After the big break-up, it was back to Sacramento, and back into Guy Life. I was living with a bunch of friends of mine, and after almost 3 years of being relationship guy, I was a dude again. And this meant dude movies. Relationship films were pretty much gone, and after just ending a relationship? It was a good time for a break. We'd see films like From Dusk 'Till Dawn and Goldeneye, Desperado and The Rock. And we'd see a lot of movies on video. Friends of ours, working for Tower Records/Video, were always able to get their hands on tapes and screeners. One New Year's Day, I discovered Trainspotting for the first time, and finally understood why our roommate A.T. has put a huge Trainspotting poster on our dining room wall. I discovered Swingers, and have been sharing it with people ever since. There were still theater trips. The night before our roommate A.T.'s wedding, the groomsmen, the groom (his idea) and even the guy performing the ceremony all went out and caught Starship Troopers on its opening night. My roommate Aaron and I, big Branagh fans, waited and waited for Hamlet to get its national release, and saw it at the Sacramento art house theater, The Tower Theater. Another intermission film. A film worth every minute. On a Christmas day just before I moved to San Diego, Aaron and I decided we'd catch the opening day of Jackie Brown, the long awaited next Quentin Tarantino film. We almost didn't get in. After all our waiting that morning, the ticket booth guy said the machine that spit out the tickets wasn't working. They finally got it working, and we loved every frame of that film. A great way to spend a Christmas Day, I felt, and it was also my last movie in Sacramento.

Enter San Diego. A new place, a new life, a new movie group. It was still my roommate Aaron and I, but our friend Russ, a fellow movie freak, was added to the mix. We saw films, we knew films, we talked an scrutinized films endlessly. We all had jobs and lives, so we weren't exactly rushing to the theater every night of the week. Films became more events. We'd plan ahead for the big movies and go, like the new Star Wars movies, Saving Private Ryan and Gladiator. I saw other films with work friends as well, mostly of the variety that I wouldn't normally see with my heavily "man movie" group. I remember especially the experience of seeing The Blair Witch Project. This was a phenomenon that was exciting to be a part of. This was the first film that really sold on its internet hype and its web page (which reported "real" police info on the "actual" disappearances of the student filmmakers)...a genius piece of independent film, a film about an urban legend that created its own urban legend. I saw the film at a sneak preview 2 weeks before its main release, and half the people in the theater thought, based on the flying rumors they'd heard, that it was all true, and real footage. I envied them. They were terrified, and scared in a way no movie score or special effects could make. This was a true horror movie at its most basic. And I started seeing movies by myself, too, something I couldn't have imagined back in my high school and college days, since I'd always seen moviegoing as more of a social thing. Now, a little older, I was really there to see the film, and wasn't so concerned about looking like some sad guy that didn't have anyone to go with. In fact, not long after moving to San Diego, I started an annual birthday tradition. I always take my birthday off, and I always spend my birthday in the movie theater. I see at least three films, sometimes four, if there are four out there worth seeing. That's the one day of the year I really feel like a film fan again.

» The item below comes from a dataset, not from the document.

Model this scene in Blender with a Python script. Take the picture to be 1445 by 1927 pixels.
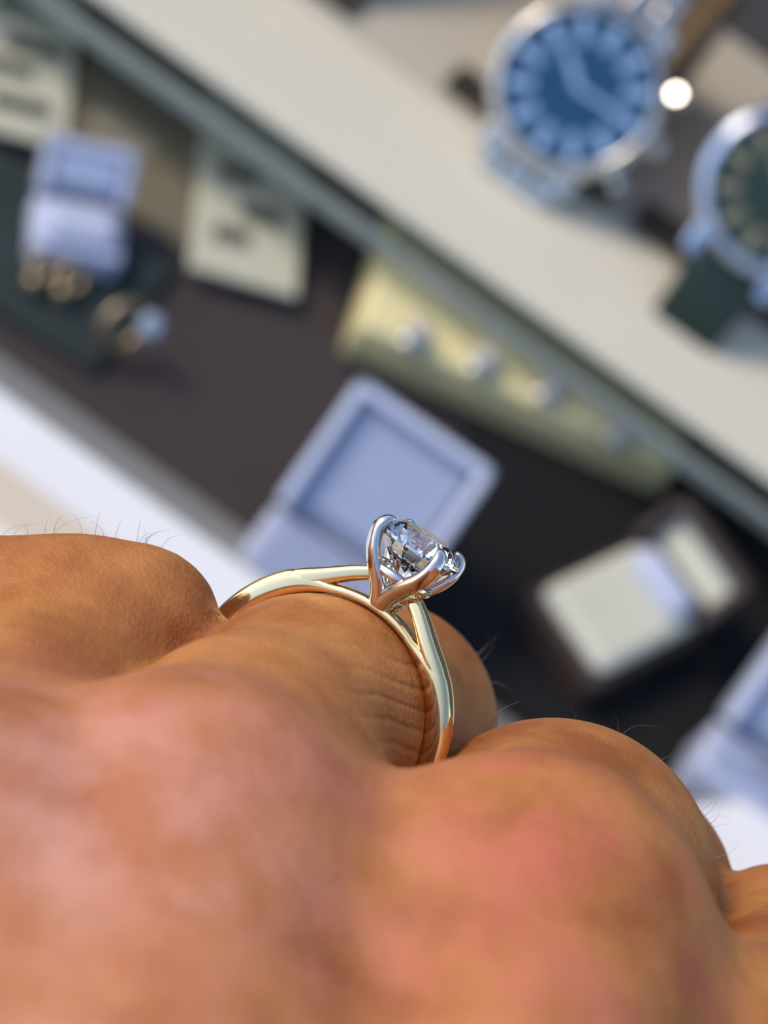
import bpy, bmesh, math, random
import numpy as np
from mathutils import Vector, Matrix

random.seed(7)
rng = np.random.default_rng(7)
for o in list(bpy.data.objects):
    bpy.data.objects.remove(o)
SC = bpy.context.scene
COL = SC.collection

# ------------------------------------------------------------------ camera
# metres; X along the shelf, Y into the display, Z up.  Floor of the display at z = 0.
FPX = 4050.0                       # focal length in pixels of the 1445 x 1927 frame
PITCH, ROLL = math.radians(50), math.radians(35.72)
CAM = Vector((0, 0, 0.40))
FWD = Vector((0, math.cos(PITCH), -math.sin(PITCH)))
R0 = Vector((1, 0, 0)); U0 = Vector((0, math.sin(PITCH), math.cos(PITCH)))
RC = R0 * math.cos(ROLL) + U0 * math.sin(ROLL)
UC = -R0 * math.sin(ROLL) + U0 * math.cos(ROLL)
cd = bpy.data.cameras.new('camera'); cam = bpy.data.objects.new('camera', cd); COL.objects.link(cam)
cam.matrix_world = Matrix(((RC.x, UC.x, -FWD.x, CAM.x), (RC.y, UC.y, -FWD.y, CAM.y), (RC.z, UC.z, -FWD.z, CAM.z), (0, 0, 0, 1)))
cd.sensor_fit = 'HORIZONTAL'; cd.sensor_width = 36.0; cd.lens = 36.0 * FPX / 1445
cd.clip_start = 0.005; cd.clip_end = 50
cd.dof.use_dof = True; cd.dof.focus_distance = 0.149; cd.dof.aperture_fstop = cd.lens / 2.65
SC.camera = cam

# ------------------------------------------------------------------ sky, sun, exposure
SUN_DIR = Vector((-0.66, -0.12, 0.74)).normalized()      # towards the sun
wd = bpy.data.worlds.new('World'); SC.world = wd; wd.use_nodes = True
nt = wd.node_tree; nt.nodes.clear()
wo = nt.nodes.new('ShaderNodeOutputWorld'); bg = nt.nodes.new('ShaderNodeBackground'); sky = nt.nodes.new('ShaderNodeTexSky')
sky.sky_type = 'NISHITA'; sky.sun_disc = False
sky.sun_elevation = math.asin(SUN_DIR.z); sky.sun_rotation = math.atan2(SUN_DIR.x, SUN_DIR.y)
sky.air_density = 1.0; sky.dust_density = 0.8; sky.ozone_density = 1.0
bg.inputs['Strength'].default_value = 0.34
hs = nt.nodes.new('ShaderNodeHueSaturation'); hs.inputs['Saturation'].default_value = 1.0
nt.links.new(sky.outputs[0], hs.inputs['Color']); nt.links.new(hs.outputs[0], bg.inputs[0]); nt.links.new(bg.outputs[0], wo.inputs[0])
sl = bpy.data.lights.new('sun', 'SUN'); so = bpy.data.objects.new('sun', sl); COL.objects.link(so)
sl.energy = 3.0; sl.angle = math.radians(16); sl.color = (1.0, 0.83, 0.62)
so.rotation_euler = (-SUN_DIR).to_track_quat('-Z', 'Y').to_euler()
so.location = SUN_DIR * 2
SC.view_settings.view_transform = 'Standard'; SC.view_settings.look = 'None'
SC.view_settings.gamma = 1.0; SC.view_settings.use_curve_mapping = False
SC.view_settings.exposure = -0.32
SC.cycles.max_bounces = 10; SC.cycles.diffuse_bounces = 3; SC.cycles.glossy_bounces = 5; SC.cycles.transmission_bounces = 10

# ------------------------------------------------------------------ helpers
def lin(c):
    c = c / 255.0
    return c / 12.92 if c <= 0.04045 else ((c + 0.055) / 1.055) ** 2.4
def rgb(r, g, b): return (lin(r), lin(g), lin(b), 1.0)

def mat(name, col, rough=0.6, metal=0.0, var=0.08, scale=60.0, bump=0.0, bscale=400.0, coat=0.0, spec=0.5, trans=0.0, ior=1.45, sheen=0.0):
    """Principled material with a little procedural mottling and optional fine relief."""
    m = bpy.data.materials.new(name); m.use_nodes = True
    n, l = m.node_tree.nodes, m.node_tree.links
    p = n['Principled BSDF']
    p.inputs['Roughness'].default_value = rough; p.inputs['Metallic'].default_value = metal
    p.inputs['Coat Weight'].default_value = coat; p.inputs['Specular IOR Level'].default_value = spec
    p.inputs['Transmission Weight'].default_value = trans; p.inputs['IOR'].default_value = ior
    p.inputs['Sheen Weight'].default_value = sheen
    tc = n.new('ShaderNodeTexCoord'); nz = n.new('ShaderNodeTexNoise'); nz.inputs['Scale'].default_value = scale; nz.inputs['Detail'].default_value = 3
    l.new(tc.outputs['Object'], nz.inputs['Vector'])
    mx = n.new('ShaderNodeMix'); mx.data_type = 'RGBA'
    l.new(nz.outputs['Fac'], mx.inputs[0])
    mx.inputs[6].default_value = tuple(max(0, c * (1 - var)) for c in col[:3]) + (1,)
    mx.inputs[7].default_value = tuple(min(1, c * (1 + var)) for c in col[:3]) + (1,)
    l.new(mx.outputs[2], p.inputs['Base Color'])
    if bump:
        b = n.new('ShaderNodeBump'); b.inputs['Strength'].default_value = bump; b.inputs['Distance'].default_value = 0.0004
        nb = n.new('ShaderNodeTexNoise'); nb.inputs['Scale'].default_value = bscale
        l.new(tc.outputs['Object'], nb.inputs['Vector']); l.new(nb.outputs['Fac'], b.inputs['Height']); l.new(b.outputs[0], p.inputs['Normal'])
    return m

def link(name, me, m=None, parent=None, smooth=False):
    o = bpy.data.objects.new(name, me); COL.objects.link(o)
    if m: me.materials.append(m)
    if smooth:
        for p in me.polygons: p.use_smooth = True
    if parent: o.parent = parent
    return o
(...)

But something import happened to my film watching once I moved to San Diego, too. I took my tax return one year, and I bought my first DVD player, feeling that I was long overdue. Oh, man, was I. Finally, not only was I guaranteed to get the film in letterbox (I'd spent the past two or three years scouring the video stores for any VHS tapes that were available in widescreen format, and there just weren't enough), but the picture quality was outstanding, the sound amazing, and all the extra features thrown on were things I could only have dreamed of having back during my film student days. I was hooked. My DVD collection quickly outgrew the rack I had for them, and it started to become a competition between me and Russ to see who'd have more, who'd get that new one that was just released. Having DVD as an option brought back the joy of rental, once Blockbuster grew from a pitiful two rows of DVD choices to half the store. The best thing about all the features and filmmaker commentaries was how they inspired me, again, to create, to want to be a part of that business. And I'm still trying, though my time is much shorter these days and there are more responsibilities in the way of the dreams. There are a number of screenplays started...and one of these days, I may actually get one finished.

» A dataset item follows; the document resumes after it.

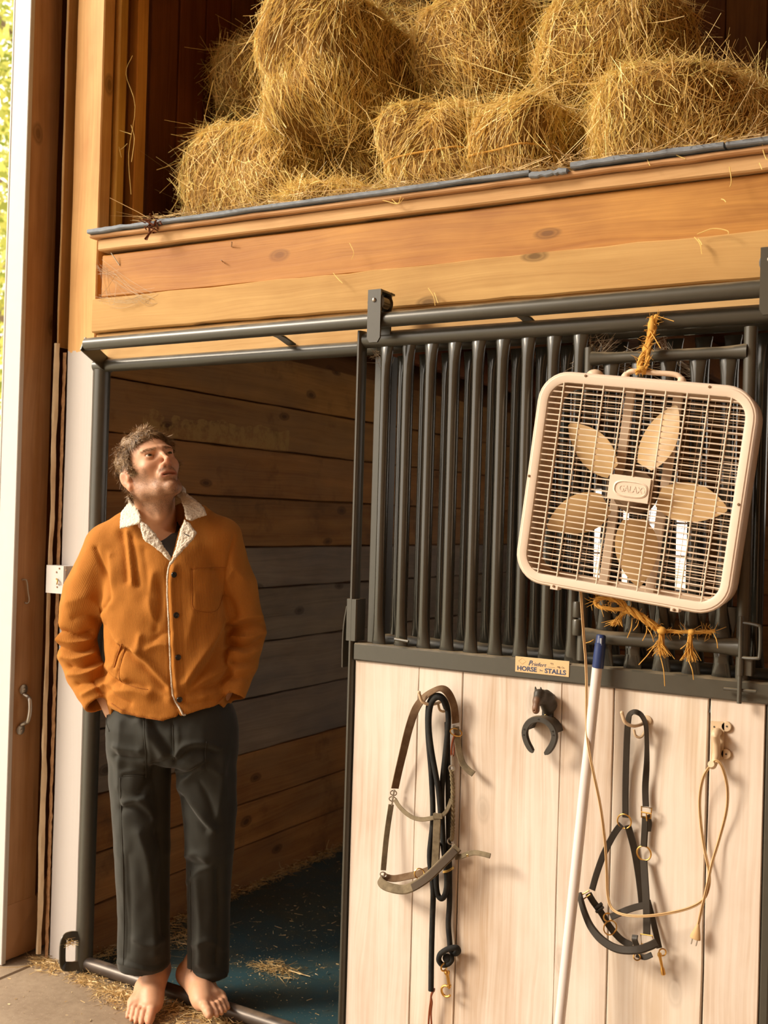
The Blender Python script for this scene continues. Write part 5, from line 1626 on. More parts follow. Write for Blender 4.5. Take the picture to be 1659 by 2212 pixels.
def foot_sdf(p, heel, ball, tip, side, ank):
    """bare foot: heel, arch, ball and five toes; side +1 = big toe to the picture's right"""
    f = unit((tip-heel)*(1, 1, 0))
    s = np.array([-f[1], f[0], 0])*(1 if np.dot(np.array([-f[1], f[0], 0]), (side, 0, 0)) > 0 else -1)
    up = np.array([0, 0, 1.0])
    base = lambda a, b, c: heel+(tip-heel)*a+s*b+up*c
    d = ell(p, base(.03, 0, .030), (.032, .036, .034))
    d = smin(d, chain(p, [ank+(0, 0, .10), ank, base(.12, .0, .045)], [.032, .031, .033], .02), .03)
    d = smin(d, chain(p, [ank-f*-.01, base(.38, .010, .052), base(.60, .012, .034), base(.74, .016, .024)], [.033, .030, .026, .021], .02), .03)
    d = smin(d, chain(p, [base(.08, -.012, .022), base(.40, -.024, .022), base(.70, -.030, .018)], [.025, .021, .018], .02), .025)
    d = smin(d, chain(p, [base(.05, .012, .024), base(.62, .026, .022), base(.72, .030, .020)], [.024, .020, .021], .02), .025)
    d = smin(d, rcone(p, base(.70, .026, .018), base(.68, -.034, .015), .019, .016), .02)
    d = smin(d, ell(p, ank+s*.033-f*.004, (.012, .014, .014)), .014)
    d = smin(d, ell(p, ank-s*.033-f*.010+(0, 0, -.008), (.012, .014, .014)), .014)
    toes = [(.030, .74, 1.00, .0140, .0135), (.0085, .76, 1.01, .0095, .0088), (-.0080, .74, .985, .0090, .0083), (-.0230, .71, .945, .0086, .0080), (-.0370, .67, .895, .0084, .0078)]
    t = None
    for b, a0, a1, r0, r1 in toes:
        e = chain(p, [base(a0, b, .016), base((a0+a1)/2, b*1.02, .0215), base(a1-.045, b*1.04, r1+.003), base(a1, b*1.05, r1*.9)], [r0*1.0, r0*.98, r1, r1*.86], .006)
        t = e if t is None else np.minimum(t, e)
    d = smin(d, t, .009)
    # extensor tendons
    for b in (.026, .008, -.008, -.020):
        d = smin(d, rcone(p, base(.45, b*.6, .066-abs(b)*.5), base(.72, b, .036), .0035, .0035), .012)
    return d
def w2l(w):
    return np.array([np.dot(w-P0, _r), np.dot(w-P0, FHv), w[2]])
heelL = np.array([L(340, 2140, .075)[0], .080, .062])
tipL = w2l(at(299, 2206, Z=.014))-(0, 0, .012)
heelR = np.array([L(405, 2140, .075)[0], .070, .052])
tipR = w2l(at(474, 2186, Z=.060))-(0, 0, .014)
ankL = np.array([L(335, 2112, .05)[0], .045, .135])
ankR = np.array([L(429, 2122, .05)[0], .040, .128])
def hand_sdf(p, wr, fdir, sx):
    """hand pushed into a pocket: palm, four fingers of unequal length, thumb out of the palm's side"""
    f = unit(fdir)
    n = unit(np.array([sx, -.2, 0])-f*np.dot(f, (sx, -.2, 0)))
    s = np.cross(f, n)
    s = s if s[1] < 0 else -s                      # towards the front
    b = lambda a, c, e: wr+f*a+s*c+n*e
    d = chain(p, [b(-.03, 0, 0), b(.02, 0, 0)], [.026, .027], .02)
    for c in (-.024, -.008, .008, .024):
        d = smin(d, rcone(p, b(.015, c*.7, 0), b(.085, c, 0), .015, .0125), .012)
    for c, ln in ((-.026, .058), (-.009, .072), (.009, .078), (.026, .066)):
        d = smin(d, chain(p, [b(.085, c, 0), b(.085+ln*.5, c*1.05, -.010), b(.085+ln, c*1.08, -.028)], [.0100, .0090, .0075], .004), .004)
    d = smin(d, chain(p, [b(.02, .022, -.004), b(.055, .044, -.014), b(.085, .052, -.020)], [.015, .0115, .0090], .006), .01)
    return d
def body_sdf(p):
    z = p[:, 2]
    d = np.full(len(p), 1.0)
    def part(m, f):
        if m.any():
            d[m] = f(p[m])
    zt = NB[2]
    def arms(q, a):
        for s_, e_, w_, sg in ((ShL, ElL, WrL, -1), (ShR, ElR, WrR, 1)):
            a = smin(a, chain(q, [s_, e_, w_], [.048, .038, .026], .02), .03)
            a = smin(a, hand_sdf(q, w_, np.array([-.40*sg, -.06, -1.0]), sg), .01)
        return a
    def upper(q):
        return smin(smin(head_sdf(q), neck_sdf(q), .020), arms(q, torso_sdf(q)), .035)
    def trunk(q):
        a = arms(q, torso_sdf(q))
        a = smin(a, rcone(q, (HipL+HipR)/2+(0, .02, .09), (HipL+HipR)/2+(0, .02, .05), .09, .085), .05)
        for h_, k_ in ((HipL, KnL), (HipR, KnR)):
            a = smin(a, rcone(q, h_, k_, .078, .050), .04)
        return a
    def legs(q):
        a = None
        for h_, k_, n_ in ((HipL, KnL, ankL), (HipR, KnR, ankR)):
            e = chain(q, [h_, k_, (k_*.62+n_*.38)+(0, .018, 0), n_+(0, 0, .07)], [.076, .048, .045, .031], .02)
            a = e if a is None else np.minimum(a, e)
        return a
    def feet(q):
        a = np.minimum(foot_sdf(q, heelL, None, tipL, 1, ankL), foot_sdf(q, heelR, None, tipR, -1, ankR))
        return smin(a, legs(q), .02)
    part(z > zt-.06, upper)
    part((z <= zt-.06) & (z > .62), trunk)
    part((z <= .62) & (z > .30), legs)
    part(z <= .30, feet)
    return d
BV, BF = surfnet(body_sdf, (-.46, -.24, -.012), (.34, .20, 1.82), .0030)
BV = relax(BV, BF, 1, .35)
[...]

While I'm not the film junkie I once was--I find when the Academy Awards come around that I seem to have missed most, if not all, of the films nominated--movies are still a big part of my life. I find that, knowing so much of the process from years of studying, of training in screenwriting and analysis, and of just plain watching so many movies, that I'm a bit overcritical and a bit jaded. I'm often amazed that with so many examples out there of how to screw up a film, Hollywood tends to keep cranking out the same old films with the same old mistakes. But every once in a while, there's hope. For every Armageddon, there's a Rounders, or a Boogie Nights, or a Usual Suspects, or a Sixth Sense. And that makes it mean so much more when someone gets it right, when someone out there is making films who grew up like I did, sitting at the drive-in or at that theater, seeing those stories as magical, living things, treating them and the audience with the respect both deserve. The great thing about film is that the next revolution is always waiting right around the corner, and you never know what's coming next. I don't think I'll ever give up on movies. They've always been there for me, and I'll probably always be there for them.